Diet Problems in the Church

The baristas at Starbucks know I’m a pastor. Last week, one of them, making small talk, asked me if I was pumped up for Sunday. I was caught off guard and didn’t really know what to say at first.

As I thought about it, his question made more sense. I regularly see sponsored ads on Facebook for local churches where pastors with slick promo videos pump up would be viewers about the exciting and amazing Sunday that is coming this week…every week.

Of course I look forward to Sunday but not because every Sunday is going to be amazing and exciting.

Ordinary Means of Grace, Not Constant Excitement

Central to Christian worship and therefore to Christian formation, are the Word and sacrament. The reading and preaching of the Word leads the assembled to communion at the Lord’s Table.

The church lives by the bread of heaven, the bread of life, Jesus Christ, heard in the preaching of the Word and tangibly received through physical signs around the Table.

Both the Word and the Table nourish Christians as they respond to God’s word by remembering the body and blood of Christ, enacting and embodying the kingdom through a simple and ordinary meal of bread and wine.

It is through the Word and Table that we are fed, week after week, so that we grow up into godliness, maturity, and wisdom. Just as we need food to survive and grow physically, we need regular nourishment from God’s Word and Table. And in the same way a steady, healthy diet sustains our physical survival and health, so also a consistent, sound diet of Word and Table sustains our lives in Christ.

The American church struggles with severe diet problems, probably because, in part, we expect every meal to amazing and exciting. Rather than serving consistently healthy meals, our churches offer hungry people food that satisfies our worst cravings and leaves us unable to live on mission to starving world.

Church Types

We have candy churches that offer delicious experiences that get people excited and energized but lack the nourishment needed to grow strong.

We have fast food churches built on efficiency, convenience, and predictability that will serve thousands food that tastes good at first only to leave people feeling sick and bloated with self-indulgence.

We have buffet churches that give people all the options they could want to stuff themselves with whatever they choose.

We have extreme diet pill churches where fraudsters promise miraculous results by making false promises that will only destroy.

We have franchise churches with branding and style that works everywhere, with popular dishes shipped in frozen and made to order, lacking local flavor and personal touch.

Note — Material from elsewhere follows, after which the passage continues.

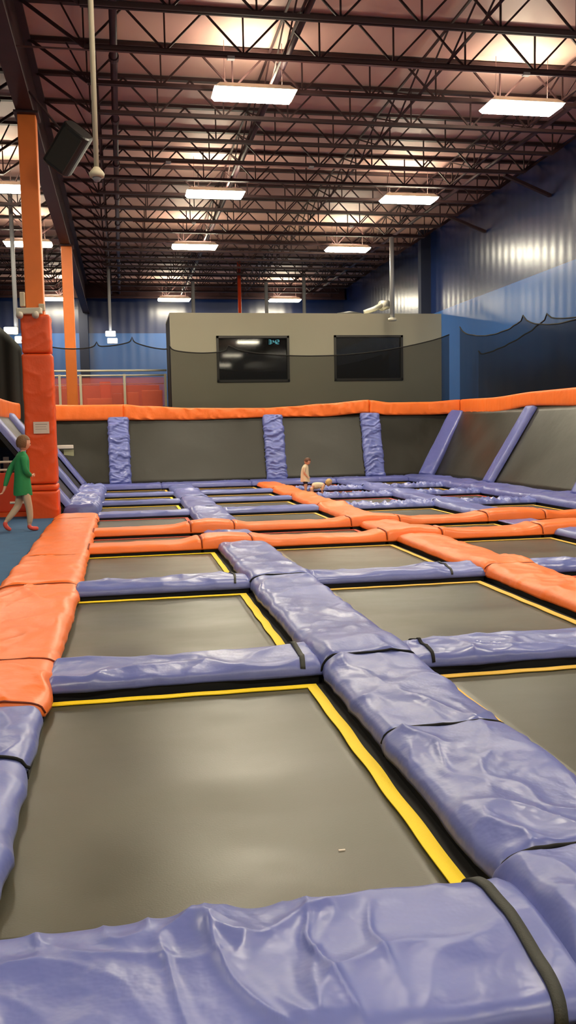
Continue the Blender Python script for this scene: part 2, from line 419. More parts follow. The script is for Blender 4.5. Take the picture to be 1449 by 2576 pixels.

We have Cracker Barrel churches thick with nostalgia complemented by good home cooking that makes you feel all warm inside longing for a culture that no longer exists, if it ever did.

We have locally sourced vegan churches that serve ethical meals but lack the meat needed to grow.

We have cutting edge, trendy churches for those under 35 where no one knows what they’re eating.

I’m sure you can think of others.

Diet Problems

We have all sorts of churches with diet problems. Just like children who don’t know how to eat need parents consistently providing healthy food, we need churches that responsibly nourish the family of God with simple, balanced, healthy, meals that are usually unexciting. That’s hard to stick to when the neighbors constantly offer the more appealing and exciting junk food at every meal.